The survey covered 51 senior insurance investment executives in six Asia Pacific markets, representing a combined US$4 trn (£3.1trn, €3.5trn), or around 60% of the total insurance assets in the region.

Mind the gap

SLI concluded that insurers in the region urgently needed to address these return gaps and switch towards more risk-based, outcome-oriented investment approaches.

“Asia Pacific insurers face an increasingly difficult investment challenge,” it said in a report on its inaugural Asia Pacific Insurance Survey, released on Monday.

“Lower bond and cash returns make it difficult to generate the investment returns needed to deliver guaranteed returns to policy holders. At the same time, regulatory change is exposing the asset-liability mismatches in current investment strategies.”

Mismatch

Bruce Porteous, investment director, insurance solutions, at SLI said asset-liability mismatches are posing a big challenge for insurance companies globally.

“Asia Pacific insurers currently allocate nearly half of their investments (46%) to domestic sovereign and corporate fixed income. The current low yield on these investments means they are likely to struggle to meet target returns and guarantees. 
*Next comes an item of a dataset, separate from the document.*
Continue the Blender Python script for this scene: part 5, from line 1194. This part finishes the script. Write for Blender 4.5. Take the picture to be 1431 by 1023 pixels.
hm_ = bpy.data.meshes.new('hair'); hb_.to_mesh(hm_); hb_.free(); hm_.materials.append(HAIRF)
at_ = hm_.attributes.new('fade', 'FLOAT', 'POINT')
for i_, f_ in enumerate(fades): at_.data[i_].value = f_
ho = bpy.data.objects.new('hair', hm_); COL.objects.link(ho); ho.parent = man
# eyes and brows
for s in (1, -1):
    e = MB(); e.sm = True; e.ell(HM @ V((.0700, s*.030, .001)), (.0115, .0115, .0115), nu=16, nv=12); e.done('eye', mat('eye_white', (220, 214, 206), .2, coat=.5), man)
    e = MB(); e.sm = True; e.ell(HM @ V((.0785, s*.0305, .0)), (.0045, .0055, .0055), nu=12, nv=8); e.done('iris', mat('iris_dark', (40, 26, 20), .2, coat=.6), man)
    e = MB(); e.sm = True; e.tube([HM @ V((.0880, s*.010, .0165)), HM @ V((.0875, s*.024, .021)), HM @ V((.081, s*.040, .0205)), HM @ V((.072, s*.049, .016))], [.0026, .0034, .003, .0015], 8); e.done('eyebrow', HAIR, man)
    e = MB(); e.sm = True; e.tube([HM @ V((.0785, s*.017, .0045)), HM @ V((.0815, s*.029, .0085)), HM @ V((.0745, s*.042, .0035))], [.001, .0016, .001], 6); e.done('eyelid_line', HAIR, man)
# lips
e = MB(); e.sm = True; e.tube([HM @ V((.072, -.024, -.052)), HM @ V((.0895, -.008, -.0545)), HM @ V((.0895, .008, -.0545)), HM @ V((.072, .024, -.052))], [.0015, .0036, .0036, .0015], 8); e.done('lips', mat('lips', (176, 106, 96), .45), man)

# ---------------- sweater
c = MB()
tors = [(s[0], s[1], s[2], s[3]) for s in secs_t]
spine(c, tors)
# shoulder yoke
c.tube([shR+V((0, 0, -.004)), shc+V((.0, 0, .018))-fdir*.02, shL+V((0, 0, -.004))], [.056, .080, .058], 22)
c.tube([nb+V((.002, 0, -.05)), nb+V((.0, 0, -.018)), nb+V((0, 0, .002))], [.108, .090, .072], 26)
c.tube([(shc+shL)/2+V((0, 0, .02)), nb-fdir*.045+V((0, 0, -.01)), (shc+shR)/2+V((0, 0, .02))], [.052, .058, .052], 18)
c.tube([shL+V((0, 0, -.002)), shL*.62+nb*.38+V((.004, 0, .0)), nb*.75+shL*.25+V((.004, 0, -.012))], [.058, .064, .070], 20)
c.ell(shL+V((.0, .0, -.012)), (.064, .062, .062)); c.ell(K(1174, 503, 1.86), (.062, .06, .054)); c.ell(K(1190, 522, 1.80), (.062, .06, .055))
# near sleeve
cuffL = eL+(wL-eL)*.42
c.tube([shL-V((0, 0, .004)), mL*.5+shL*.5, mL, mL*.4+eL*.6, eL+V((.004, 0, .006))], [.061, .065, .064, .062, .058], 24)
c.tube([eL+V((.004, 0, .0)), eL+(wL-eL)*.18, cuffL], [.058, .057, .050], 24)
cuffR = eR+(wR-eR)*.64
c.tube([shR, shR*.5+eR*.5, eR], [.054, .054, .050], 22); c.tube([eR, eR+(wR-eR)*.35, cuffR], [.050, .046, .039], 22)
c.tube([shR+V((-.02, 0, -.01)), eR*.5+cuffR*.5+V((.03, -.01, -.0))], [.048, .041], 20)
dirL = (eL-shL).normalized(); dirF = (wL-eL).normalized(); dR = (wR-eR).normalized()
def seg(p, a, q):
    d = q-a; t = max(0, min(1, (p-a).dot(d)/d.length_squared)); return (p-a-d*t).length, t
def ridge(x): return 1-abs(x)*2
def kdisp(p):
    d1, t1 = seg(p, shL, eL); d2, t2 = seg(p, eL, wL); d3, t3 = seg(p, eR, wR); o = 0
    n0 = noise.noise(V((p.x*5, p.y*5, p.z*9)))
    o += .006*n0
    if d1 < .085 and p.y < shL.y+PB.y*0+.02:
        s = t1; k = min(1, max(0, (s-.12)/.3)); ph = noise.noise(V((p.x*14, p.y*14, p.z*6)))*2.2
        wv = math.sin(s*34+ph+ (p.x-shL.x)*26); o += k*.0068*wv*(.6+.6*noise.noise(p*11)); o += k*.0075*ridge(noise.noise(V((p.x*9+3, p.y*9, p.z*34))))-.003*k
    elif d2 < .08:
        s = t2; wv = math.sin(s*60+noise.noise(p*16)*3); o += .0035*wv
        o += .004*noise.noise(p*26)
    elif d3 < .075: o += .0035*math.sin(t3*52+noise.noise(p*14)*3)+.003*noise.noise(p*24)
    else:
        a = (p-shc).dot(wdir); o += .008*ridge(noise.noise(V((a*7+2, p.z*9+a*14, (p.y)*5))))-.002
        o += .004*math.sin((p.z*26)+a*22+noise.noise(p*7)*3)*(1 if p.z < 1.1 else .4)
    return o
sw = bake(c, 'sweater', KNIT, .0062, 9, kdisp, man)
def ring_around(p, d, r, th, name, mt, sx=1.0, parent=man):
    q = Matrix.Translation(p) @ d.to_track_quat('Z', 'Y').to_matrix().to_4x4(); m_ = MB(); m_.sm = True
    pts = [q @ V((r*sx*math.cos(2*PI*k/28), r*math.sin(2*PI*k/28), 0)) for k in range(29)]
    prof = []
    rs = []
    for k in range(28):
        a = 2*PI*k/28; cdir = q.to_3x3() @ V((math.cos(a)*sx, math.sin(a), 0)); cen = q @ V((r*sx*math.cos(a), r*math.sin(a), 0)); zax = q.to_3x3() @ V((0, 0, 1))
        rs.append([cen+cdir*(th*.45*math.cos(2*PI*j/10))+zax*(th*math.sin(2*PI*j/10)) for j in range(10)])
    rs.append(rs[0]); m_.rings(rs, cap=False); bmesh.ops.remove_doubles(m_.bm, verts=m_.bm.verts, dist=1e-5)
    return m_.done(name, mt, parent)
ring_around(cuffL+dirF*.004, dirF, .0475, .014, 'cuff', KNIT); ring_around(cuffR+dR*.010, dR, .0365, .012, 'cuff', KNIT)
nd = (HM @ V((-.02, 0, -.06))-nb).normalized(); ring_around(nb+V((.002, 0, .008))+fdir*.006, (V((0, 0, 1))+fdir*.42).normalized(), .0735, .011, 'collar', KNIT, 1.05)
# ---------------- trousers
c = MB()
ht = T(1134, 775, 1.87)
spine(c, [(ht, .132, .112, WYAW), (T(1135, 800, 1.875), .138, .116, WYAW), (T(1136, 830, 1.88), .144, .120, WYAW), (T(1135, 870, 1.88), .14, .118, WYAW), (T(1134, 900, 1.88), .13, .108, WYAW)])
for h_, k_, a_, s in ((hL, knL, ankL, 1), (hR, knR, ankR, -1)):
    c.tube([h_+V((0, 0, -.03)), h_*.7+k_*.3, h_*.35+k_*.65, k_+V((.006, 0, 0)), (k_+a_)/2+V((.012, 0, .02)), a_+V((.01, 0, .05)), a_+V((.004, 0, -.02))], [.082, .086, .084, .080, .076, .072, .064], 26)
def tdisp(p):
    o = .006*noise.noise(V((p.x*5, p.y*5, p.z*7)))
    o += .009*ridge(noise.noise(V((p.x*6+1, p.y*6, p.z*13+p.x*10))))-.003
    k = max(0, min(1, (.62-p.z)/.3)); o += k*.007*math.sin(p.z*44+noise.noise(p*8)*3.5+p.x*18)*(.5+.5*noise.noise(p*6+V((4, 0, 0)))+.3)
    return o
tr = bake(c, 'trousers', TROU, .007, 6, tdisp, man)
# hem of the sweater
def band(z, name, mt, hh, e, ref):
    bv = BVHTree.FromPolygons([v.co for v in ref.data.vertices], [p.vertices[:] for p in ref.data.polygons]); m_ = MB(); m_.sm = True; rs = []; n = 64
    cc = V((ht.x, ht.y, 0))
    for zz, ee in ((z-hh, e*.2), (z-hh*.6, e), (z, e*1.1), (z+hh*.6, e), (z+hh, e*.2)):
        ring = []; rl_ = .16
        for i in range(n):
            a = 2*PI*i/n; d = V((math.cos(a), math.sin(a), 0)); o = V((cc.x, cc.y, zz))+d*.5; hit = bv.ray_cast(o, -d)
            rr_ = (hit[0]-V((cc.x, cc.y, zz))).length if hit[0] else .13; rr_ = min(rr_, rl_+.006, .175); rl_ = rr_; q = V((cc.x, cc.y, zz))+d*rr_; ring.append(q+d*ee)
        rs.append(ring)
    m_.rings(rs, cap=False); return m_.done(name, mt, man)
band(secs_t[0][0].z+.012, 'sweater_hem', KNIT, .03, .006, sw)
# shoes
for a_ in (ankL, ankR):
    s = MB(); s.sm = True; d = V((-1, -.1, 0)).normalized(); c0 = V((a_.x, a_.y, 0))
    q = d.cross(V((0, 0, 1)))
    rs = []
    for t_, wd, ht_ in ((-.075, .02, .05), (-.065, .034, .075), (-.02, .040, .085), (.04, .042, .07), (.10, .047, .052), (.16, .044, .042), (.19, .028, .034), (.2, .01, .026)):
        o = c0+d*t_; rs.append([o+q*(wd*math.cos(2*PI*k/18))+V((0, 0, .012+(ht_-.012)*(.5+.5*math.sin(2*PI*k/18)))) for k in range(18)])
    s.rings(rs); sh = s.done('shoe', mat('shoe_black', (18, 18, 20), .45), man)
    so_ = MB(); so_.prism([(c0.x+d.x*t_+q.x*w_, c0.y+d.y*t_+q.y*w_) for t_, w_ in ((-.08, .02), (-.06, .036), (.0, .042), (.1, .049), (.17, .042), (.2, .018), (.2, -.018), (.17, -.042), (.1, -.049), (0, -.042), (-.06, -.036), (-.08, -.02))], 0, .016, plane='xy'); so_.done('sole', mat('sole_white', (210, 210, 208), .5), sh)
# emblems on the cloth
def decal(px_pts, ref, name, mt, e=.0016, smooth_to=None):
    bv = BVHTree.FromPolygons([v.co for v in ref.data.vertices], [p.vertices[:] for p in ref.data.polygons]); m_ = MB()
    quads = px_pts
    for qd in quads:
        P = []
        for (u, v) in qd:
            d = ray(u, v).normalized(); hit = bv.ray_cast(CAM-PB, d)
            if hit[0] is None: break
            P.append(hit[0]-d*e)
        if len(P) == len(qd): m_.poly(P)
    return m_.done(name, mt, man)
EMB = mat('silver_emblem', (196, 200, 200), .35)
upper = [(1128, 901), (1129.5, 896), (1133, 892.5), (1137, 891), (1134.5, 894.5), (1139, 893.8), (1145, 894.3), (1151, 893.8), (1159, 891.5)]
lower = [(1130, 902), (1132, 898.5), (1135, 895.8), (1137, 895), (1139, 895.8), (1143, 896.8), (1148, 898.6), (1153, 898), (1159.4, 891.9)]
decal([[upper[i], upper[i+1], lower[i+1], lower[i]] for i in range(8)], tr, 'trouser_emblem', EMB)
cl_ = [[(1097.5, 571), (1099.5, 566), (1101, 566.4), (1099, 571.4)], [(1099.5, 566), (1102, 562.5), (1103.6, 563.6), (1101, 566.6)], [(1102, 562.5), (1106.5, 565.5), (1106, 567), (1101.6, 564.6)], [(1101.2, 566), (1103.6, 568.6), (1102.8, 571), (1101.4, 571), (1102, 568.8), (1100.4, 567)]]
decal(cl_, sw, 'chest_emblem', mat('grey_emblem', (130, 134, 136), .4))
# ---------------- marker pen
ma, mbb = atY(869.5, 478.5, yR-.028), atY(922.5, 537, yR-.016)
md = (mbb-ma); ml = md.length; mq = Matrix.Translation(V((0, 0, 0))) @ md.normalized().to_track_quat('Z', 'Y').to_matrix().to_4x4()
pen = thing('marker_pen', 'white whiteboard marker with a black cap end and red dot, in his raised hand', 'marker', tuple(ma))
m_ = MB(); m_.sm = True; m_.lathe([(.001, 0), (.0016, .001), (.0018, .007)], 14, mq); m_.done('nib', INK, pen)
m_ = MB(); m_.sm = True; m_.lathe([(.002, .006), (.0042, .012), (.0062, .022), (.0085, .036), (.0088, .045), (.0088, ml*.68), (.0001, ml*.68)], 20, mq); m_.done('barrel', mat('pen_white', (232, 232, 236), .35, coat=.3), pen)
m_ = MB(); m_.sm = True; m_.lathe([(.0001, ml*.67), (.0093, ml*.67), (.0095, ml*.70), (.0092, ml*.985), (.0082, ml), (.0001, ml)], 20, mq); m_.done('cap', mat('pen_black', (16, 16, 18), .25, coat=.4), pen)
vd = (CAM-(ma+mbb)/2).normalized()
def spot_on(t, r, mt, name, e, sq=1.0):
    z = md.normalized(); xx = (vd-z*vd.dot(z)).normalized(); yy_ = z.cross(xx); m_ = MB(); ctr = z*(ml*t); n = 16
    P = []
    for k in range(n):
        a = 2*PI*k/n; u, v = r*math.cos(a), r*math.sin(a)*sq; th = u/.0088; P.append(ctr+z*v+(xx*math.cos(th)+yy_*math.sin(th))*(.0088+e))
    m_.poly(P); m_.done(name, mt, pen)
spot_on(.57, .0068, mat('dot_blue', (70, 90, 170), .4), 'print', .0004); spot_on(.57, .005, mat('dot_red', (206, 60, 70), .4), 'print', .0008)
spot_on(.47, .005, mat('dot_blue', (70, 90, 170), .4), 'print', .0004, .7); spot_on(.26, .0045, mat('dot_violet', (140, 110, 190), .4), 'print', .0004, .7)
“The insurers in China and Hong Kong have delivered the required return to date, however it is important not to overlook the significant duration and liquidity mismatch between their assets and liabilities.”

Asset allocation shift

The survey did find that insurers in the region were gradually increasing their exposure to alternatives and going global as a way of seeking the extra returns needed.

“The significant asset allocations shift taking place in Asia Pacific is leading insurers to consider outsourcing more complex investment mandates to external managers,” said David Peng, head of Asia for SLI.

“This offers unique opportunities for active managers, who are expected to deliver alpha, demonstrate knowledge of local regulations, and fill the investment knowledge gaps,” he said.

Greater transparency on risk is also driving the region’s insurers away from guaranteed savings to investment-linked products,

Current solvency and accountancy regulations, along with the introduction of international accounting standards IFRS 9 and 17, which will move profit & loss reporting towards a more market-based approach, were also behind this change.

Nearly 90% of insurers stressed the need for closer collaboration between actuarial and investment teams as these regulatory changes kick in, SLI said.

“Investment portfolios need to be more outcome-oriented and risk-based, as opposed to the traditional benchmark, targeted return type of strategy. Insurers’ investment decision making processes are set to change fundamentally,” said SLI’s Porteous.